How the struggle can be won

ig demonstration in defence of The Youth House summer 2006
Big demonstration in defence of The Youth House - summer 2006

The only way to win this struggle is to turn it into a part of the class struggle. This is a class question and cannot be separated from the class struggle and from those methods and organizations that the working class has used traditionally. Each and every attempt to reduce the struggle to isolated occupations of houses or to street fighting with the police will fail miserably.
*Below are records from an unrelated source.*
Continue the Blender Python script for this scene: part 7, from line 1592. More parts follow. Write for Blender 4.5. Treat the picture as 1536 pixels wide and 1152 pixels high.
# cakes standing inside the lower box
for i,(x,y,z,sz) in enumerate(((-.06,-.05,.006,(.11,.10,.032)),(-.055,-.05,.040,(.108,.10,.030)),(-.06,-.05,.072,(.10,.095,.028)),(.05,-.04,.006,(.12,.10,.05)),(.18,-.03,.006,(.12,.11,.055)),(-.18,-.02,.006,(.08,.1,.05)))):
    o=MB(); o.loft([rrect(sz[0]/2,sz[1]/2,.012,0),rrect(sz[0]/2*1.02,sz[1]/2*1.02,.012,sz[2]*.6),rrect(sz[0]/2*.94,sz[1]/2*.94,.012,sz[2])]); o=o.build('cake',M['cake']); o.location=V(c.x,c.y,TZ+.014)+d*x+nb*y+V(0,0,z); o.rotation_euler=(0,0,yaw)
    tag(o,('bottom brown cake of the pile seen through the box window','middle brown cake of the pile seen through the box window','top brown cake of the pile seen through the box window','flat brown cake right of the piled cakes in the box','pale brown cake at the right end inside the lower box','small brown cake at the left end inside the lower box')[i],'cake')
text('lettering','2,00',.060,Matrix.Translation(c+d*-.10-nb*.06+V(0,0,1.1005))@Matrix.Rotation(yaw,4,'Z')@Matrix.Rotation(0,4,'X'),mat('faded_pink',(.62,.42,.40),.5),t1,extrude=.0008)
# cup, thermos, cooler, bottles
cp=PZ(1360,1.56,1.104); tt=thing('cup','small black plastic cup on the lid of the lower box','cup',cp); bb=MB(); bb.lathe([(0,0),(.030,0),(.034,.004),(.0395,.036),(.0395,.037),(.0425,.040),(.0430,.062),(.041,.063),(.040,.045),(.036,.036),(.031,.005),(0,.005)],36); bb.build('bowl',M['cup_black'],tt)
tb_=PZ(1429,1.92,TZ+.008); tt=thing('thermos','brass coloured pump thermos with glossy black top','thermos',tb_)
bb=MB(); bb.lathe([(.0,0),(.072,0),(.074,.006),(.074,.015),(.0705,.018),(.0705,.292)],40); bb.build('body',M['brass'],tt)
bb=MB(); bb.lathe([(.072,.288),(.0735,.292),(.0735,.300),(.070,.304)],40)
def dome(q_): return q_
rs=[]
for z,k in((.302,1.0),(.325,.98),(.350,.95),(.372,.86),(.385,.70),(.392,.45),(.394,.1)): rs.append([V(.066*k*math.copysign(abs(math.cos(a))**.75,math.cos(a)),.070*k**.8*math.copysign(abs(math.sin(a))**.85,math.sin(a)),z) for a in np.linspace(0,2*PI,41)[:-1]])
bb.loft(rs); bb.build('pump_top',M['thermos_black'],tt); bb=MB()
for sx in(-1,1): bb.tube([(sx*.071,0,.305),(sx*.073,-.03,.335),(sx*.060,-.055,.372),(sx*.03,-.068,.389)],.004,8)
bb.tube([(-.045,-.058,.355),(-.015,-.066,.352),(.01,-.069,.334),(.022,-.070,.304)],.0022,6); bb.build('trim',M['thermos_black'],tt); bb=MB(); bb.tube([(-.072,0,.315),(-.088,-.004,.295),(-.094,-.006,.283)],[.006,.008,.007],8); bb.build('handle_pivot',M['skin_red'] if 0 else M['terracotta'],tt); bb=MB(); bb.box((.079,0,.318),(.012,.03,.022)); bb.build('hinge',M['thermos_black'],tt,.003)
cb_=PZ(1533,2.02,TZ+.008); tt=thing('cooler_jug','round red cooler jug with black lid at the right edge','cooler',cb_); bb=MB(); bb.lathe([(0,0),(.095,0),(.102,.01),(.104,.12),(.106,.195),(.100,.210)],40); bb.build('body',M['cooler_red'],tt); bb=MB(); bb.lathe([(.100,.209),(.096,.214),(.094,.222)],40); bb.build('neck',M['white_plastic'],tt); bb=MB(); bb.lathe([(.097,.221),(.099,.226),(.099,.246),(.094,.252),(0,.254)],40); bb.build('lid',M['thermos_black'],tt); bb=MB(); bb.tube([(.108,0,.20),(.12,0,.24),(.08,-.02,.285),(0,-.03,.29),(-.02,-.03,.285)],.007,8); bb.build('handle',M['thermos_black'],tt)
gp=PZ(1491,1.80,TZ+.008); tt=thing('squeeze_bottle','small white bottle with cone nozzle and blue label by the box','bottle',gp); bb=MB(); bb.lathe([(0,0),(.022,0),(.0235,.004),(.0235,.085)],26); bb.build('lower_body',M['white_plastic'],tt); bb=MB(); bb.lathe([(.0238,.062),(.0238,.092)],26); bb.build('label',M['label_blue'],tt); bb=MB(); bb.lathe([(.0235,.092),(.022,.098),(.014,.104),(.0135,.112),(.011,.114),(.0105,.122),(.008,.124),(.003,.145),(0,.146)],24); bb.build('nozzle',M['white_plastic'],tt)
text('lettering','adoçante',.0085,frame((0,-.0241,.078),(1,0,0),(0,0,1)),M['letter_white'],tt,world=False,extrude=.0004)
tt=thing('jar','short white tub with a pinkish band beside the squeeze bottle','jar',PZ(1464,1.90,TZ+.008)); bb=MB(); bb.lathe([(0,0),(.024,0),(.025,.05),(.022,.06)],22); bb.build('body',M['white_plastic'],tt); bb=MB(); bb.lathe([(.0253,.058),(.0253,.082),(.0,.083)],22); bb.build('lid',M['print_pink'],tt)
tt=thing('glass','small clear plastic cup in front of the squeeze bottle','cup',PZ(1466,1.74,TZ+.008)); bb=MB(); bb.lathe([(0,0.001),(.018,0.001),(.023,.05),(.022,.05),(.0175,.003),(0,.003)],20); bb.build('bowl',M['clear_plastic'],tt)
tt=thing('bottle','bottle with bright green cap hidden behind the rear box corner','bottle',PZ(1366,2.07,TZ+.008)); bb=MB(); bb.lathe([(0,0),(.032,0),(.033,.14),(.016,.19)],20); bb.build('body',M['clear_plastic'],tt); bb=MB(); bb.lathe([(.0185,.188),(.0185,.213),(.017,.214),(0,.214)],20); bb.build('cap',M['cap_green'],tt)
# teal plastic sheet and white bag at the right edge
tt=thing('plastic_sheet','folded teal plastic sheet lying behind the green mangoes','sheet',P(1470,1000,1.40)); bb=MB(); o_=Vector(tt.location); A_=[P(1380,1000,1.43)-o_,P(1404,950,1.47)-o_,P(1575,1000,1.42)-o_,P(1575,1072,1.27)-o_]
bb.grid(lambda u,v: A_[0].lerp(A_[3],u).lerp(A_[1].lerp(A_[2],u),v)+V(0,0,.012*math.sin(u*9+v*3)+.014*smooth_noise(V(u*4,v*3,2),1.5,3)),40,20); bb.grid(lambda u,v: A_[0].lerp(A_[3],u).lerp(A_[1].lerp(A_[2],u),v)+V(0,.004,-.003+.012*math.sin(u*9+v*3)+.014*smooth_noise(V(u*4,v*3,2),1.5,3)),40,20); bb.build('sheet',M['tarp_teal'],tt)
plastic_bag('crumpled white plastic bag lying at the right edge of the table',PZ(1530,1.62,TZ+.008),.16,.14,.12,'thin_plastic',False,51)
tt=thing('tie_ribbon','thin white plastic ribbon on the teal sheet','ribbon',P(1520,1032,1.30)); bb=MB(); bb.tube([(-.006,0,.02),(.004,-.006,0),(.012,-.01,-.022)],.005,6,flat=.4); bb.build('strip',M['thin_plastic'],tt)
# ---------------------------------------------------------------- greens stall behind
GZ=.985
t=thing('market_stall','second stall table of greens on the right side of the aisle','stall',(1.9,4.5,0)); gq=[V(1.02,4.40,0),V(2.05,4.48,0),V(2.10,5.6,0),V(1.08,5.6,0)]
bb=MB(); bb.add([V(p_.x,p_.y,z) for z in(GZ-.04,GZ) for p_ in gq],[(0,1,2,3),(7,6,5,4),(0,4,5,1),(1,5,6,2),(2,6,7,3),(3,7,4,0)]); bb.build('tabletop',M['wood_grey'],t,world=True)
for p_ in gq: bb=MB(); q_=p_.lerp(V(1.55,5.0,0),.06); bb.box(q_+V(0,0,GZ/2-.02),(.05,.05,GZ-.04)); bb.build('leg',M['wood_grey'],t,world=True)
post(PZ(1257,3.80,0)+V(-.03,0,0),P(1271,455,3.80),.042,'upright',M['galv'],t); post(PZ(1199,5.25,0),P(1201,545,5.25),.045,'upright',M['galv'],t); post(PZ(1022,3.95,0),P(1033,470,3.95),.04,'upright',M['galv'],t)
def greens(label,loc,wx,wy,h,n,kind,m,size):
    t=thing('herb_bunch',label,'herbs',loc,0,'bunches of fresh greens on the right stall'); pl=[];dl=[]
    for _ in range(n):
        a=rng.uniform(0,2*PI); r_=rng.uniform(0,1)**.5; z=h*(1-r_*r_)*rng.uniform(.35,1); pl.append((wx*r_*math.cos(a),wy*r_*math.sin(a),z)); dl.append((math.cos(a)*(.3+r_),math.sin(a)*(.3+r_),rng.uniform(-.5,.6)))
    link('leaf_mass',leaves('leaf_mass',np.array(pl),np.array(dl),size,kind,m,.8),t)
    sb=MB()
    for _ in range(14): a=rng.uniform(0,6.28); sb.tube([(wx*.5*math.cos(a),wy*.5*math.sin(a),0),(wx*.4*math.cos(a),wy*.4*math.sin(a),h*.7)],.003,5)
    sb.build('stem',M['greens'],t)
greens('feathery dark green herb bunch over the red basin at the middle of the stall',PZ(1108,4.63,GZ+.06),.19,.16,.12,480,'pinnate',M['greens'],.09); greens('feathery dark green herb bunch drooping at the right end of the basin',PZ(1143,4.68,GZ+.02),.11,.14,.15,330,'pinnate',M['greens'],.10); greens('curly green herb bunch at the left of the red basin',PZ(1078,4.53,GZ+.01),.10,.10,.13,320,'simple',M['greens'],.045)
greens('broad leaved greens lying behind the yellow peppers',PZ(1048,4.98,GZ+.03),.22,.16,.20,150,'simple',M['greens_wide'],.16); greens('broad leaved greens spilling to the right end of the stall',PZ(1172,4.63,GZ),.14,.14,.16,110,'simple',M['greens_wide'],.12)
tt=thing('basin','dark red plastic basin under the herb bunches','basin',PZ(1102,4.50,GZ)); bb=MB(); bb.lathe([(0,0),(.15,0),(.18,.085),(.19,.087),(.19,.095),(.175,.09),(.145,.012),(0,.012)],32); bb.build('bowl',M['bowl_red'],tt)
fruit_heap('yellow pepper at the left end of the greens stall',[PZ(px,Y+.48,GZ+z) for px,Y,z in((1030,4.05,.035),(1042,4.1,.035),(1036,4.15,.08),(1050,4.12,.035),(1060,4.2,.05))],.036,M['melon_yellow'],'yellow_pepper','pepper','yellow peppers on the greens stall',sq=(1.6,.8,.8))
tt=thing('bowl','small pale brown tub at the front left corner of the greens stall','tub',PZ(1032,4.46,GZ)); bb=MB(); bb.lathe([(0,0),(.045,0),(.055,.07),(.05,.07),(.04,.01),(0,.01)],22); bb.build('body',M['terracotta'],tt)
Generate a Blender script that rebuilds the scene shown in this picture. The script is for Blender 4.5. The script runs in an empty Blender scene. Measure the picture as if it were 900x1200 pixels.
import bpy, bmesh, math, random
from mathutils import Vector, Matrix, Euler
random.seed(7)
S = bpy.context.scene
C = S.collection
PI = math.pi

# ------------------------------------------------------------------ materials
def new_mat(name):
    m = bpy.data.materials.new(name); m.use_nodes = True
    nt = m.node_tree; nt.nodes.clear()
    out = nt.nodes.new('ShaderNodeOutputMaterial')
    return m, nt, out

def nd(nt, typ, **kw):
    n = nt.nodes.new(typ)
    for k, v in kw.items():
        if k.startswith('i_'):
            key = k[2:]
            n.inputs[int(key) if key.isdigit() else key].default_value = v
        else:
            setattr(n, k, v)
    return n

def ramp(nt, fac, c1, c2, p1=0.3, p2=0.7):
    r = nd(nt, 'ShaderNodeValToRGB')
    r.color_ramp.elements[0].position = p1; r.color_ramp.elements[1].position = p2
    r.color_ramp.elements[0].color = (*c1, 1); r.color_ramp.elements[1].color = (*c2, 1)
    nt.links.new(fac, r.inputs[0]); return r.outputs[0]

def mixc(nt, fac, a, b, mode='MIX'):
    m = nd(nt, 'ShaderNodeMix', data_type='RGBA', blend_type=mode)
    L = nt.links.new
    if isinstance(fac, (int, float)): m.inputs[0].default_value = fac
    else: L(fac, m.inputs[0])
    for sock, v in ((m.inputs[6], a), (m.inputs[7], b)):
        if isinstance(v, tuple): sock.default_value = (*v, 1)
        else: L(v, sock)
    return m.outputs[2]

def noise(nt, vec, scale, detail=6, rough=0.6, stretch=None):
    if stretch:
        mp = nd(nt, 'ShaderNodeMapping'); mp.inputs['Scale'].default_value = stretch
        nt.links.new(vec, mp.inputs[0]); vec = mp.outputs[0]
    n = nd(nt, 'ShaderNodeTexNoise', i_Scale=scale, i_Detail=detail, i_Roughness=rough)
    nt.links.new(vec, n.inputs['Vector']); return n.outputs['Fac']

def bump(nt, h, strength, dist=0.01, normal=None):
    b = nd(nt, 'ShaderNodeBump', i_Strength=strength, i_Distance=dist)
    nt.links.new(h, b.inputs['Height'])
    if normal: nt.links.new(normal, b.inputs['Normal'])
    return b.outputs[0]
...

What is necessary is to take the demand for more youth houses up in the three workers' parties, in the Social Democratic Party, in the Socialist Peoples' Party, in the Unity-list and also throughout the whole of the trade-union movement, the student and apprentice movements, the renters movement, the organizations of unemployed, etc. These organizations have the necessary strength and mass following to make a wide-reaching campaign in defence of youth rights, including the right to youth houses.

If such a campaign were started, with the calling of big protest demonstrations against the policy of the government, the bourgeois politicians would find themselves seriously threatened. At the same time it would lower Anders Foghs credibility in the Danish population.

In this way it is not only possible to win the struggle for youth houses - which would be an important reform and a victory for the movement - but also to take a big step forward in the struggle against Fogh and his right-wing government and in the struggle to overthrow the capitalist system in Denmark and internationally.